Data:
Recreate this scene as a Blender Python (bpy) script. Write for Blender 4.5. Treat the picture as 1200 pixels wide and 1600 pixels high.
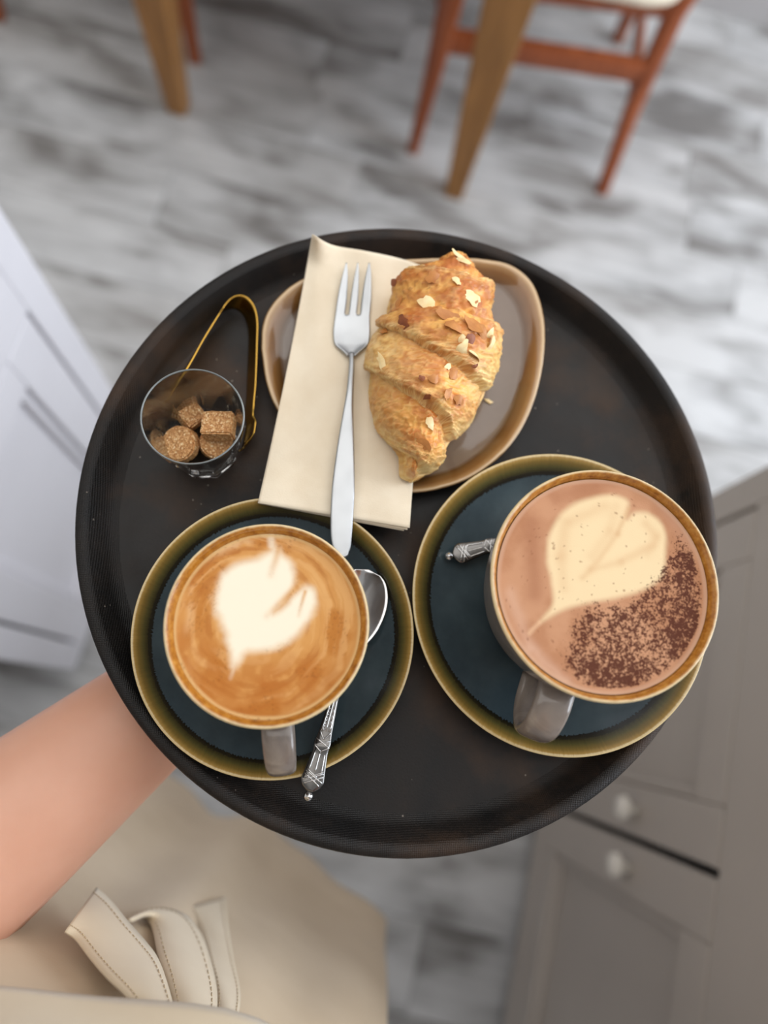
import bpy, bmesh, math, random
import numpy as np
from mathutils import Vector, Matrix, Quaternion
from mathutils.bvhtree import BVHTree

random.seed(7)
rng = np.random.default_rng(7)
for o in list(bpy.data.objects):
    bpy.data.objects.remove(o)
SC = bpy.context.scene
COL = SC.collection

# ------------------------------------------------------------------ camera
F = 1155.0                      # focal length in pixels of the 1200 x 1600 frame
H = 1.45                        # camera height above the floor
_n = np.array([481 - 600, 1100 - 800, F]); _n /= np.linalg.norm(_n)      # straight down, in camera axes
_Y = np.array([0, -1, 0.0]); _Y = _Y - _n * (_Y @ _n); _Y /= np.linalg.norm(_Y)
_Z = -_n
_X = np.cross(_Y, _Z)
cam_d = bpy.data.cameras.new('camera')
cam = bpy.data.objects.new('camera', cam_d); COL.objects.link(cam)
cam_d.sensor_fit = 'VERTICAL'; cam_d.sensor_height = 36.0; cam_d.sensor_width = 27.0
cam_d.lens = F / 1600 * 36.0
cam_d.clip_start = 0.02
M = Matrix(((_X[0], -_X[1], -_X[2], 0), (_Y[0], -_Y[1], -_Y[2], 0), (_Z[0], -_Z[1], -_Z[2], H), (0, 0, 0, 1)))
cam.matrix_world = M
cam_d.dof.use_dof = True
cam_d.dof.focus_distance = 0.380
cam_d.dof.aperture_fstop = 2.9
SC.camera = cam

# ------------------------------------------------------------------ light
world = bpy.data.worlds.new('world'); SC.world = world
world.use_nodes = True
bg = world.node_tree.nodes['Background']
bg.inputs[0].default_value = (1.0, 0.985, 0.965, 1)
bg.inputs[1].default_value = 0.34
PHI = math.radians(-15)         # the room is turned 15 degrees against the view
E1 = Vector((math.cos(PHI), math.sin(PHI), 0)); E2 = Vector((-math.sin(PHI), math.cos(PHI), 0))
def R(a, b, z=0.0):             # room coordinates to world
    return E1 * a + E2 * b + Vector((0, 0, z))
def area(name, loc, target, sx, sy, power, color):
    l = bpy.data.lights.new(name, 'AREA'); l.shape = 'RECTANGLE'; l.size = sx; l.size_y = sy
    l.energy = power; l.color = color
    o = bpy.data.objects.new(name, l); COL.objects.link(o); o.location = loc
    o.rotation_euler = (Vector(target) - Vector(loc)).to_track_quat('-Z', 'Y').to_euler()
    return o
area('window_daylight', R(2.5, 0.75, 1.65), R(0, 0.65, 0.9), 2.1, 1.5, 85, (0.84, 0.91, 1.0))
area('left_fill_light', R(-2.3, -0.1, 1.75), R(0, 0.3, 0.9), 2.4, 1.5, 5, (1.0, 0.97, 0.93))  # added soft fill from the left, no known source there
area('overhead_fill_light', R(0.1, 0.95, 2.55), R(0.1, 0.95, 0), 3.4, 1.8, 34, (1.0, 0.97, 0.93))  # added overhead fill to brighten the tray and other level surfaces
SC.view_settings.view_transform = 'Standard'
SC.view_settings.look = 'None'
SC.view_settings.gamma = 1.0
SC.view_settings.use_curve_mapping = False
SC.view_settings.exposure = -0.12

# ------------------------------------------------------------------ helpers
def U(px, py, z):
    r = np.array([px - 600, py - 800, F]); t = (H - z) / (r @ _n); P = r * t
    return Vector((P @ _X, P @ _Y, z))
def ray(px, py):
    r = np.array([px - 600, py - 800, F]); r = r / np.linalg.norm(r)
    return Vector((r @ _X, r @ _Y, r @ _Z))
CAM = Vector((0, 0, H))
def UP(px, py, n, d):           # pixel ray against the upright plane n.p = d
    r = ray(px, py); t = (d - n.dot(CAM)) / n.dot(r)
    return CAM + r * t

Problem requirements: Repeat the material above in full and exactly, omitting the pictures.

Worked answer:
Recreate this scene as a Blender Python (bpy) script. Write for Blender 4.5. Treat the picture as 1200 pixels wide and 1600 pixels high.
import bpy, bmesh, math, random
import numpy as np
from mathutils import Vector, Matrix, Quaternion
from mathutils.bvhtree import BVHTree

random.seed(7)
rng = np.random.default_rng(7)
for o in list(bpy.data.objects):
    bpy.data.objects.remove(o)
SC = bpy.context.scene
COL = SC.collection

# ------------------------------------------------------------------ camera
F = 1155.0                      # focal length in pixels of the 1200 x 1600 frame
H = 1.45                        # camera height above the floor
_n = np.array([481 - 600, 1100 - 800, F]); _n /= np.linalg.norm(_n)      # straight down, in camera axes
_Y = np.array([0, -1, 0.0]); _Y = _Y - _n * (_Y @ _n); _Y /= np.linalg.norm(_Y)
_Z = -_n
_X = np.cross(_Y, _Z)
cam_d = bpy.data.cameras.new('camera')
cam = bpy.data.objects.new('camera', cam_d); COL.objects.link(cam)
cam_d.sensor_fit = 'VERTICAL'; cam_d.sensor_height = 36.0; cam_d.sensor_width = 27.0
cam_d.lens = F / 1600 * 36.0
cam_d.clip_start = 0.02
M = Matrix(((_X[0], -_X[1], -_X[2], 0), (_Y[0], -_Y[1], -_Y[2], 0), (_Z[0], -_Z[1], -_Z[2], H), (0, 0, 0, 1)))
cam.matrix_world = M
cam_d.dof.use_dof = True
cam_d.dof.focus_distance = 0.380
cam_d.dof.aperture_fstop = 2.9
SC.camera = cam

# ------------------------------------------------------------------ light
world = bpy.data.worlds.new('world'); SC.world = world
world.use_nodes = True
bg = world.node_tree.nodes['Background']
bg.inputs[0].default_value = (1.0, 0.985, 0.965, 1)
bg.inputs[1].default_value = 0.34
PHI = math.radians(-15)         # the room is turned 15 degrees against the view
E1 = Vector((math.cos(PHI), math.sin(PHI), 0)); E2 = Vector((-math.sin(PHI), math.cos(PHI), 0))
def R(a, b, z=0.0):             # room coordinates to world
    return E1 * a + E2 * b + Vector((0, 0, z))
def area(name, loc, target, sx, sy, power, color):
    l = bpy.data.lights.new(name, 'AREA'); l.shape = 'RECTANGLE'; l.size = sx; l.size_y = sy
    l.energy = power; l.color = color
    o = bpy.data.objects.new(name, l); COL.objects.link(o); o.location = loc
    o.rotation_euler = (Vector(target) - Vector(loc)).to_track_quat('-Z', 'Y').to_euler()
    return o
area('window_daylight', R(2.5, 0.75, 1.65), R(0, 0.65, 0.9), 2.1, 1.5, 85, (0.84, 0.91, 1.0))
area('left_fill_light', R(-2.3, -0.1, 1.75), R(0, 0.3, 0.9), 2.4, 1.5, 5, (1.0, 0.97, 0.93))  # added soft fill from the left, no known source there
area('overhead_fill_light', R(0.1, 0.95, 2.55), R(0.1, 0.95, 0), 3.4, 1.8, 34, (1.0, 0.97, 0.93))  # added overhead fill to brighten the tray and other level surfaces
SC.view_settings.view_transform = 'Standard'
SC.view_settings.look = 'None'
SC.view_settings.gamma = 1.0
SC.view_settings.use_curve_mapping = False
SC.view_settings.exposure = -0.12

# ------------------------------------------------------------------ helpers
def U(px, py, z):
    r = np.array([px - 600, py - 800, F]); t = (H - z) / (r @ _n); P = r * t
    return Vector((P @ _X, P @ _Y, z))
def ray(px, py):
    r = np.array([px - 600, py - 800, F]); r = r / np.linalg.norm(r)
    return Vector((r @ _X, r @ _Y, r @ _Z))
CAM = Vector((0, 0, H))
def UP(px, py, n, d):           # pixel ray against the upright plane n.p = d
    r = ray(px, py); t = (d - n.dot(CAM)) / n.dot(r)
    return CAM + r * t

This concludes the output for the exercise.